Your goal ▸ Quote the material below exactly as written, from the first line to the line that holds "C = sc.collection", endpoints included.

Provided material ▸

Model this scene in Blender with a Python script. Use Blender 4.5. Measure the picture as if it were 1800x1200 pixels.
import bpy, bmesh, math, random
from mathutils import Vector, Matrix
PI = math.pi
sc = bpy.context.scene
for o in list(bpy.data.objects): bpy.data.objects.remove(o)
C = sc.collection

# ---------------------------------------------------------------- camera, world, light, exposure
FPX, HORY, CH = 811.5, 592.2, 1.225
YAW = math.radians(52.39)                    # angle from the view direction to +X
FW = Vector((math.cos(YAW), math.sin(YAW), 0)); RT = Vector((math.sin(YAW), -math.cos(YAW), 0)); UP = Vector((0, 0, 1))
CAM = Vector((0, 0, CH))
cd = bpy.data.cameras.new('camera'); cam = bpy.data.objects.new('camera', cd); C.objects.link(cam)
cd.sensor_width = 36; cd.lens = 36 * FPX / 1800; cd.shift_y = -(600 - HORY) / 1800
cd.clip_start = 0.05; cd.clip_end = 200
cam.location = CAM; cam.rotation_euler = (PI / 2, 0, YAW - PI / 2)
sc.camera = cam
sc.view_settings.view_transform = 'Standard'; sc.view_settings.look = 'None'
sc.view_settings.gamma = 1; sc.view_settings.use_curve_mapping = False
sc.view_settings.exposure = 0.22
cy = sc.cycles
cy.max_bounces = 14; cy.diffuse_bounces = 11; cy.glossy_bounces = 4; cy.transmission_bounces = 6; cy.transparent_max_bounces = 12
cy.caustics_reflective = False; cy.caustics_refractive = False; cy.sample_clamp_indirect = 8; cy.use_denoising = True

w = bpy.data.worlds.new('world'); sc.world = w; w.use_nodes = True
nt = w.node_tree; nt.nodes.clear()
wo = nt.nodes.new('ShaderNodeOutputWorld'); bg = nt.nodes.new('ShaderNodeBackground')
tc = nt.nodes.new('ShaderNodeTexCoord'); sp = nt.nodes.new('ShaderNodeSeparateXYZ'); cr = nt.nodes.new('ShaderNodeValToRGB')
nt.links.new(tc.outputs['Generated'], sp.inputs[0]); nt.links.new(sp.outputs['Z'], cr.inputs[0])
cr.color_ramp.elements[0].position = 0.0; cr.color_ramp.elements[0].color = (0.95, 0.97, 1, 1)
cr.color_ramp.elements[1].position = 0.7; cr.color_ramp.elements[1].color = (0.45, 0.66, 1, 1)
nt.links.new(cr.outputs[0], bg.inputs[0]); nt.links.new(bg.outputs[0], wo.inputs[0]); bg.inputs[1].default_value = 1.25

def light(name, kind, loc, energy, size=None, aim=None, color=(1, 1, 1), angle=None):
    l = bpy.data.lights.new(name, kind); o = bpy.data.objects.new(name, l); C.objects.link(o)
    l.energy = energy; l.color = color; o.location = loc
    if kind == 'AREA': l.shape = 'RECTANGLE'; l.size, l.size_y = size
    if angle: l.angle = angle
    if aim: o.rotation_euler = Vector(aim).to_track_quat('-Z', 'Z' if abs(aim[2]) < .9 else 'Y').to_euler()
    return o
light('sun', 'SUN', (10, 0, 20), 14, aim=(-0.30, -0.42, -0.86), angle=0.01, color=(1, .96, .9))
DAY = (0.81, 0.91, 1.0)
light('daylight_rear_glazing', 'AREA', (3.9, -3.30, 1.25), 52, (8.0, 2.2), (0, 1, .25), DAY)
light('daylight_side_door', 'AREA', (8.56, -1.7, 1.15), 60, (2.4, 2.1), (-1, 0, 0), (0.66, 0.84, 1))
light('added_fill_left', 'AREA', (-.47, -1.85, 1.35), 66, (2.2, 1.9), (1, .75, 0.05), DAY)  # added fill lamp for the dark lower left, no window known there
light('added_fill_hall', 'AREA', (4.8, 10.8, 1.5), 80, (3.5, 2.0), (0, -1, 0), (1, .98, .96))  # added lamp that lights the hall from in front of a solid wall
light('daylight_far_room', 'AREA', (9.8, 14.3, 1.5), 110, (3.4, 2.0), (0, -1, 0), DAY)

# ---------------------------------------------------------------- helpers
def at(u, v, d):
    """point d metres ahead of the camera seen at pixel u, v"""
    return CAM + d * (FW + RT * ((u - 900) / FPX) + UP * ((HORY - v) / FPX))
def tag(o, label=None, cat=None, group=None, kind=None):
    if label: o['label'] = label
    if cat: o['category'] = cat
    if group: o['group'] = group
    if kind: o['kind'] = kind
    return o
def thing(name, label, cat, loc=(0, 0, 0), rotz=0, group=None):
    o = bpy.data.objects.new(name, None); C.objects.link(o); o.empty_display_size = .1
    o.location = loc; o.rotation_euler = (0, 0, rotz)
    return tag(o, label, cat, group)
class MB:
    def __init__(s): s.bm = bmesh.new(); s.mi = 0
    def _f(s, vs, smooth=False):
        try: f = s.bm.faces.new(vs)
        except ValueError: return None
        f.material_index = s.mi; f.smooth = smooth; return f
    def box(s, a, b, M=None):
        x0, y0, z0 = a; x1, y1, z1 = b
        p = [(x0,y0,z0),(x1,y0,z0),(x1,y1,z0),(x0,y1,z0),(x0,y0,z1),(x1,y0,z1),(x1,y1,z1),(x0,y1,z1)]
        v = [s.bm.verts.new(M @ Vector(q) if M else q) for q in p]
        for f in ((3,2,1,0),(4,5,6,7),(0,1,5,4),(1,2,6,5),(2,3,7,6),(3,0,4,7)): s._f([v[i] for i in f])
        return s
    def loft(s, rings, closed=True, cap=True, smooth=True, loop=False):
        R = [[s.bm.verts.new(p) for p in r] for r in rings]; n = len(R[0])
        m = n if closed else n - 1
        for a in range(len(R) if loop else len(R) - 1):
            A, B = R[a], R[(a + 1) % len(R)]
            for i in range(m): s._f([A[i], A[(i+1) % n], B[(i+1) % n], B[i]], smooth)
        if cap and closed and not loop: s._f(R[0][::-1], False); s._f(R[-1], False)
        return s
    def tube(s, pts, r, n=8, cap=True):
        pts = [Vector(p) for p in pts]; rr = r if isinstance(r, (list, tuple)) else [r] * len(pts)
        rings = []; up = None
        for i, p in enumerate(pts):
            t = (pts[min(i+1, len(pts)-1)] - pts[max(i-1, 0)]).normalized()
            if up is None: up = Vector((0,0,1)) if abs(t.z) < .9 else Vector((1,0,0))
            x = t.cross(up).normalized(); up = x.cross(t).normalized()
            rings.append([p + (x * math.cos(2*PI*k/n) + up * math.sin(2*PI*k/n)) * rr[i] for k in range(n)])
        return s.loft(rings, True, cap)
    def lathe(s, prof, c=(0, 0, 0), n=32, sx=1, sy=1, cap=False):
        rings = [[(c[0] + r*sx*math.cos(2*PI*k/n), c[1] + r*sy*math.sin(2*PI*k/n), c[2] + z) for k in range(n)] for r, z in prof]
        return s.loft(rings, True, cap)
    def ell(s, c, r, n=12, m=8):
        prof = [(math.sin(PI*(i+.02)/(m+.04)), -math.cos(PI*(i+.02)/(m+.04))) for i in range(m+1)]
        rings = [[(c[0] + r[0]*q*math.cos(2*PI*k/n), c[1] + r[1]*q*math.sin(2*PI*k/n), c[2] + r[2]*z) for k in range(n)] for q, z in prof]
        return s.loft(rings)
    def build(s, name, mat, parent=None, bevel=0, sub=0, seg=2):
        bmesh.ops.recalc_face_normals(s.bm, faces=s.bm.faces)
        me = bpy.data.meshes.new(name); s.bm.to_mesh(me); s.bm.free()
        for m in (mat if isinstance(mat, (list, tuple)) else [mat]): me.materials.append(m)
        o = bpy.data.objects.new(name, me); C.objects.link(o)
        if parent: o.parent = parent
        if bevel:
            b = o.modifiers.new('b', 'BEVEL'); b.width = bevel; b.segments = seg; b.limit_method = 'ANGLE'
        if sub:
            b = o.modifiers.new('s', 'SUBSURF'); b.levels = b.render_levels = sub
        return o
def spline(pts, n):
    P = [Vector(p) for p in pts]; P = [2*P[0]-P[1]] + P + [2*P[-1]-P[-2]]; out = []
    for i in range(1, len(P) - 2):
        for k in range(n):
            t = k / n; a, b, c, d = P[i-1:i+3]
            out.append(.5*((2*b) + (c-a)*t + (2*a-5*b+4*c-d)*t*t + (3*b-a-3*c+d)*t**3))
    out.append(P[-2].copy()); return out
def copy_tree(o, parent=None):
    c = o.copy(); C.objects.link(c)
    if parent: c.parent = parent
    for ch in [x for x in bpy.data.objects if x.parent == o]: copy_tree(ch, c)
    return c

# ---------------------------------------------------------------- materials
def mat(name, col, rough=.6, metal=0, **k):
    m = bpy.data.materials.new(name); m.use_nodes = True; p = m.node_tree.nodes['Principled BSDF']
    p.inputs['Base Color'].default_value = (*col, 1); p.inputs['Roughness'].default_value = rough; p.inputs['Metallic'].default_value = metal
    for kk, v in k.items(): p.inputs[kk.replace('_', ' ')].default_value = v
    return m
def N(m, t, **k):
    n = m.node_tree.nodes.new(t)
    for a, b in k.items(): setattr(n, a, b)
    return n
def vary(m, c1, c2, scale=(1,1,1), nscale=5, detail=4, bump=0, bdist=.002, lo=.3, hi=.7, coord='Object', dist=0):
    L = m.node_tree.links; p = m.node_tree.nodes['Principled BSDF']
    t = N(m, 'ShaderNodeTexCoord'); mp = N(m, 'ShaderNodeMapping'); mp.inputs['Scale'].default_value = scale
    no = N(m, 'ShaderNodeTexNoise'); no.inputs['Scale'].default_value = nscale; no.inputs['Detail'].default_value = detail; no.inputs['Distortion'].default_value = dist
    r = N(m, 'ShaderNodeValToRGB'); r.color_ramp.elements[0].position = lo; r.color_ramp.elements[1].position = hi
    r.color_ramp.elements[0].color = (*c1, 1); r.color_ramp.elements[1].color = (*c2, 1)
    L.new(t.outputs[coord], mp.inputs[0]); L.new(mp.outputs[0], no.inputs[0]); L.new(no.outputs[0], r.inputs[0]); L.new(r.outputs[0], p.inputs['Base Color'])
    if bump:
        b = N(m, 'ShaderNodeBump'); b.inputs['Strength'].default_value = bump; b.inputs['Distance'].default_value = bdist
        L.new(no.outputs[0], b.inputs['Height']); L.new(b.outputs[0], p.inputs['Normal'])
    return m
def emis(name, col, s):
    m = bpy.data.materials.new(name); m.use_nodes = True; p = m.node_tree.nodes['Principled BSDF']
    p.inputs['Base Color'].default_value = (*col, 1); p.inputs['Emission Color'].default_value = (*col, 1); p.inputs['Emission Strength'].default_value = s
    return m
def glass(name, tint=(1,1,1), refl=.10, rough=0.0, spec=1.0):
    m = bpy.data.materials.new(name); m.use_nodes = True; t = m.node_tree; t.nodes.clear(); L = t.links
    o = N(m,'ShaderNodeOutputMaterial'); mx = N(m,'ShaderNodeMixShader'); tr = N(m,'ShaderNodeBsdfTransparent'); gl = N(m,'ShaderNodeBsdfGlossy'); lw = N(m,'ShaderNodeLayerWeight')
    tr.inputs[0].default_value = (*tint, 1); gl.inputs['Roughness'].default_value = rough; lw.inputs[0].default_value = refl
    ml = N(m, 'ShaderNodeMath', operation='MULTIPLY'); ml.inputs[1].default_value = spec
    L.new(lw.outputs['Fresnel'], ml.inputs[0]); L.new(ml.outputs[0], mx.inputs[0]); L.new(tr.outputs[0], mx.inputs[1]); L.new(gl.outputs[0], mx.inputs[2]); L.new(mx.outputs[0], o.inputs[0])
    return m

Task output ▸
Model this scene in Blender with a Python script. Use Blender 4.5. Measure the picture as if it were 1800x1200 pixels.
import bpy, bmesh, math, random
from mathutils import Vector, Matrix
PI = math.pi
sc = bpy.context.scene
for o in list(bpy.data.objects): bpy.data.objects.remove(o)
C = sc.collection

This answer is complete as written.